The study used the combined observations from different sensors over a nearly six-year period, and the data collected helps researchers continue to evaluate ice-ocean models, placing more importance on the ocean’s role in dictating the growth and melt of ice sheets.

But no matter how methodical and careful studies like these can be, they nevertheless become fodder for the current political debate over climate change, something Rignot is acutely aware of.

“Climate change will remain a hot topic for the coming century. Not so much the reality of it, which has been well established, and its consequences, which are far more dramatic than many of us are willing to realize,” Rignot says. “It is, what are we going to do about this?”

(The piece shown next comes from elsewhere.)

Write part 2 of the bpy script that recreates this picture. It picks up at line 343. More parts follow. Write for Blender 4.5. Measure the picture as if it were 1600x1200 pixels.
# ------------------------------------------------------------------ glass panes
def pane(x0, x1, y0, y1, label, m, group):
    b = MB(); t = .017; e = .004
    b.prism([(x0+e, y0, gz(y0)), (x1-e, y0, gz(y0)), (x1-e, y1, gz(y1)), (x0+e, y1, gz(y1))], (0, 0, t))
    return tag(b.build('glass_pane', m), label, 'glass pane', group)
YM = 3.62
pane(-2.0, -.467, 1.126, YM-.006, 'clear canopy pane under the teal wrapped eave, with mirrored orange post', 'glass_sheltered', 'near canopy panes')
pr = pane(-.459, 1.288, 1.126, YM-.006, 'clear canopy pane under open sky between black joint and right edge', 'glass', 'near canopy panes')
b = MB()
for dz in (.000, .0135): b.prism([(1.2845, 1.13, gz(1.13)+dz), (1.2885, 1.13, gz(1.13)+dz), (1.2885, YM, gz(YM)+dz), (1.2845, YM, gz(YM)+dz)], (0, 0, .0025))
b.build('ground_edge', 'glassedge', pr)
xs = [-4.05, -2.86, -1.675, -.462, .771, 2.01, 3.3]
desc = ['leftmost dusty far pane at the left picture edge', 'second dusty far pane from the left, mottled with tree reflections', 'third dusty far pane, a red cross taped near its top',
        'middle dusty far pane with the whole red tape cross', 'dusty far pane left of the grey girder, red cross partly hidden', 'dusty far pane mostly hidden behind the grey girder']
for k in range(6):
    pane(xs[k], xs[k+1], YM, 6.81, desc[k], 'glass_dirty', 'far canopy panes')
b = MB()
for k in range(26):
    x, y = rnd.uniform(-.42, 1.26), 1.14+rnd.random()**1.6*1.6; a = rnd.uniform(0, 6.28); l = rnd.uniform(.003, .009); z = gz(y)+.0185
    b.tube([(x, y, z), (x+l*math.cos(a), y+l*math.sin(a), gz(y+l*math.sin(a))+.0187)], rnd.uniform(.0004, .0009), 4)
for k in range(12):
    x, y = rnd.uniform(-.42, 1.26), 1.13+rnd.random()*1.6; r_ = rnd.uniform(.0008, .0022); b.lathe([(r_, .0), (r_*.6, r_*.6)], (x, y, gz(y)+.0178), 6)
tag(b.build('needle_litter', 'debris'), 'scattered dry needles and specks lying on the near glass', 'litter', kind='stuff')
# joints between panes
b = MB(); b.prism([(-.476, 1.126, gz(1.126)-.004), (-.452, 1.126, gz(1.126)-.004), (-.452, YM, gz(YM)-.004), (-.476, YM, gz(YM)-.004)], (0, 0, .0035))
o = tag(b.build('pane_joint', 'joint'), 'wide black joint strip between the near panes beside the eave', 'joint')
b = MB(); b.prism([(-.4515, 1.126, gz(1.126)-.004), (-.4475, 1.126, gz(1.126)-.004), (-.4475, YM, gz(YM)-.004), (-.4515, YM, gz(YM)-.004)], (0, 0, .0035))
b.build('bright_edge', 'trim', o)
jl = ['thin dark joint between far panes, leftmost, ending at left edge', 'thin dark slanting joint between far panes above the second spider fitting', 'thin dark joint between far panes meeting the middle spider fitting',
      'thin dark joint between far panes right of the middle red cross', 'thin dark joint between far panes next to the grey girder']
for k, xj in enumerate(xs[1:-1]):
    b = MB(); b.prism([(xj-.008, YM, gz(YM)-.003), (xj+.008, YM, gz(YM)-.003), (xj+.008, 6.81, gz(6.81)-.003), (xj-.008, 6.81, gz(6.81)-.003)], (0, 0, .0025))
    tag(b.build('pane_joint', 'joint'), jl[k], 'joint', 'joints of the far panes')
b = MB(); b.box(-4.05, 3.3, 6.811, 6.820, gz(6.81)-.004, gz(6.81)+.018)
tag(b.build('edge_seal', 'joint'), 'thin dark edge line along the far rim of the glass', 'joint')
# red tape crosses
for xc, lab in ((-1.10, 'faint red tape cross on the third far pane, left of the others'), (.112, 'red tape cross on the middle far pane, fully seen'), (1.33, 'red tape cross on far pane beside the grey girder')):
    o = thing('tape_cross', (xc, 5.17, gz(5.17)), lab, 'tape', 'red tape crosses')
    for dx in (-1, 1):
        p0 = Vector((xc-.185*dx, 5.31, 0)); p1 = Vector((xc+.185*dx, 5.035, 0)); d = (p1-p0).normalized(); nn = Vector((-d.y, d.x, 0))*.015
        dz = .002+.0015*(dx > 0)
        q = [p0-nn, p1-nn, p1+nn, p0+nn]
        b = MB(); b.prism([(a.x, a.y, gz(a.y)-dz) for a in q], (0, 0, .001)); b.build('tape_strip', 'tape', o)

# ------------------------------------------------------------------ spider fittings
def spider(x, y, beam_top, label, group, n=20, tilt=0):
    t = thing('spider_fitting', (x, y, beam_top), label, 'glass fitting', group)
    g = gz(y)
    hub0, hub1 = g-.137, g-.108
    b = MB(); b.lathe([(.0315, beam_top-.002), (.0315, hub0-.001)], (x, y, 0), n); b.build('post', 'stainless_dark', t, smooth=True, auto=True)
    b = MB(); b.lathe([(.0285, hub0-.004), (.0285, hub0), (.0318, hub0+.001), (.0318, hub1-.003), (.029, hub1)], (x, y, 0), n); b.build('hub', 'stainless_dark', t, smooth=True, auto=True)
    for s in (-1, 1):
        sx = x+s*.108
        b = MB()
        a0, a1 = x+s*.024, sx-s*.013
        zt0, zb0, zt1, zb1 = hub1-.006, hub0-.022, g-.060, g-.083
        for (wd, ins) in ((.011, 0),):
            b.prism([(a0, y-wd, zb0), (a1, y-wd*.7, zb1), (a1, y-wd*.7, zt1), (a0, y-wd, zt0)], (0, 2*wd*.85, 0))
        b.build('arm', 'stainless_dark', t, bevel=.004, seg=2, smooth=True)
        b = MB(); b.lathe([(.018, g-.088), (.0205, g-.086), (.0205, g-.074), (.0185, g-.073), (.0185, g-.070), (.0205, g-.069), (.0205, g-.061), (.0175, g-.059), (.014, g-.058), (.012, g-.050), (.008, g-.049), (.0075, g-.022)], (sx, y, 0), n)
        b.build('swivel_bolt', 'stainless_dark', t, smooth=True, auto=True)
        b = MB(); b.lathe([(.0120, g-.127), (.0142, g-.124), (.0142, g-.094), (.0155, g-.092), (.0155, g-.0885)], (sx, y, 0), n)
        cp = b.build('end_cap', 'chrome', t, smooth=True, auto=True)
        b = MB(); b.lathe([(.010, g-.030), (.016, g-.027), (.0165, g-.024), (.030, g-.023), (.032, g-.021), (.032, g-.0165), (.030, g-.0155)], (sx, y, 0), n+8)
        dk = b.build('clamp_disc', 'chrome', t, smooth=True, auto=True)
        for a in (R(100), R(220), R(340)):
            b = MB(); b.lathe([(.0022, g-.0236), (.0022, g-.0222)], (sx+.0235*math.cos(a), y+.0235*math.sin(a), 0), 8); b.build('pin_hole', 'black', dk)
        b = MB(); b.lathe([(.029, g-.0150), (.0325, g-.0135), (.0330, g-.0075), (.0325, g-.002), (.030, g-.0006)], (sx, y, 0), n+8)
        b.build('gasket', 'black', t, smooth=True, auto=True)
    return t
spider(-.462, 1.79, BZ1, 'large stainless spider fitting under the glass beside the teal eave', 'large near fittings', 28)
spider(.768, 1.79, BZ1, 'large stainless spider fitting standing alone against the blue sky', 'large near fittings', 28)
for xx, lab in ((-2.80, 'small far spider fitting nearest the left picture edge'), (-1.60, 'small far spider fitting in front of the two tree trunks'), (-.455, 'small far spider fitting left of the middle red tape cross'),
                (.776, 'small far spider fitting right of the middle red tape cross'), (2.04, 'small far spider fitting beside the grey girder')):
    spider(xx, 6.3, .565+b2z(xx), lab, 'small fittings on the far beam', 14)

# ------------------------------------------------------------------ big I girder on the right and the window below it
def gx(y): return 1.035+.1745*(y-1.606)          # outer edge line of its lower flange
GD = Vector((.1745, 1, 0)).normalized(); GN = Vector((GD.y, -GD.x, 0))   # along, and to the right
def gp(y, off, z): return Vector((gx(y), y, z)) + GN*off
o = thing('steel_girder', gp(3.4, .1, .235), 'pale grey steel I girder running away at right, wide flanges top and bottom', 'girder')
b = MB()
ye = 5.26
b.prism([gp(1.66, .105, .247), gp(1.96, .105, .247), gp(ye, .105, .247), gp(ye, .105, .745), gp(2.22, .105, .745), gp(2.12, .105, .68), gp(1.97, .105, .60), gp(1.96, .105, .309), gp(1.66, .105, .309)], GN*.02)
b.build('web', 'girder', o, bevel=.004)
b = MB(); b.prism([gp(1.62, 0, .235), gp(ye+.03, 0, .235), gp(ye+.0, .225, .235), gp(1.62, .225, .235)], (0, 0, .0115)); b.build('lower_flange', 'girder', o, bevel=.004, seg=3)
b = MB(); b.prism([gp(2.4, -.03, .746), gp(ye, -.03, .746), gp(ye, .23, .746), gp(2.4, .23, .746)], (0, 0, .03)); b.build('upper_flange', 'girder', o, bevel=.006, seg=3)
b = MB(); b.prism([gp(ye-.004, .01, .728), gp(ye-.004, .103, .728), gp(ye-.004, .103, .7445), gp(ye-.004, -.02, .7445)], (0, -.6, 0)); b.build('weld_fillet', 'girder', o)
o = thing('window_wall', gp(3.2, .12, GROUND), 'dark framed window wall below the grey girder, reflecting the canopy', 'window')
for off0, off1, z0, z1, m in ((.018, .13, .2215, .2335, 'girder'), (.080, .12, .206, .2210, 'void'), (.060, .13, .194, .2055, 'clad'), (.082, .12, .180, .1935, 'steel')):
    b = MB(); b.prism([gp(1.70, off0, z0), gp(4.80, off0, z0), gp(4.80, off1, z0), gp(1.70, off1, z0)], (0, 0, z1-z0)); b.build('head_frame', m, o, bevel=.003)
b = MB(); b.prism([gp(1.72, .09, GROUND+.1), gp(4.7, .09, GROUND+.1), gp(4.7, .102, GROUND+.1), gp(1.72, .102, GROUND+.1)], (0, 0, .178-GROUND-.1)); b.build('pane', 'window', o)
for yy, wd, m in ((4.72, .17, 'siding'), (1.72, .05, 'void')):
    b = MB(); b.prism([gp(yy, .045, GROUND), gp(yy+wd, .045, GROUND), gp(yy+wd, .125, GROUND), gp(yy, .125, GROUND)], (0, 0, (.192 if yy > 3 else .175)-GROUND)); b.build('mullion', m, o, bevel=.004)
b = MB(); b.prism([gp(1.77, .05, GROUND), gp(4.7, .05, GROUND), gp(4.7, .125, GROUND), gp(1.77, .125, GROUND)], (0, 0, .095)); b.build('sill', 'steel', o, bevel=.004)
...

“The reality of climate change puts more pressure on us to make major advances sooner rather than later. In the big picture, however, changes in precipitation, water supply and biodiversity are more immediate threats to the world than rising sea level.”

Rignot believes the reason NASA is studying climate change is a simple one. Its goal is “to study life here and there,” he says. And the agency’s technology is key to better observing “a very important planet, the one we are living in.”

Rignot seems to thrive off the JPL environment as well. He says it is not the stuffy place people might think, but “a very dynamic and unique place and a culture of superior achievement that drives your energy. JPLers are passionate about what they do.”

He remains optimistic that scientific facts will end the debate about climate change, but knows it’s a long process because the implications are complicated and profound.

“It is slow because there is a lot of misinformation. For instance, the idea that scientists debate whether it is real or not, and there is an oil industry that cannot change overnight. It involves major societal changes, major changes in the way we use and produce energy and natural resources, and in our political guidance,” Rignot says. “We are still in the stage of slow awakening, burning fast and not acting.”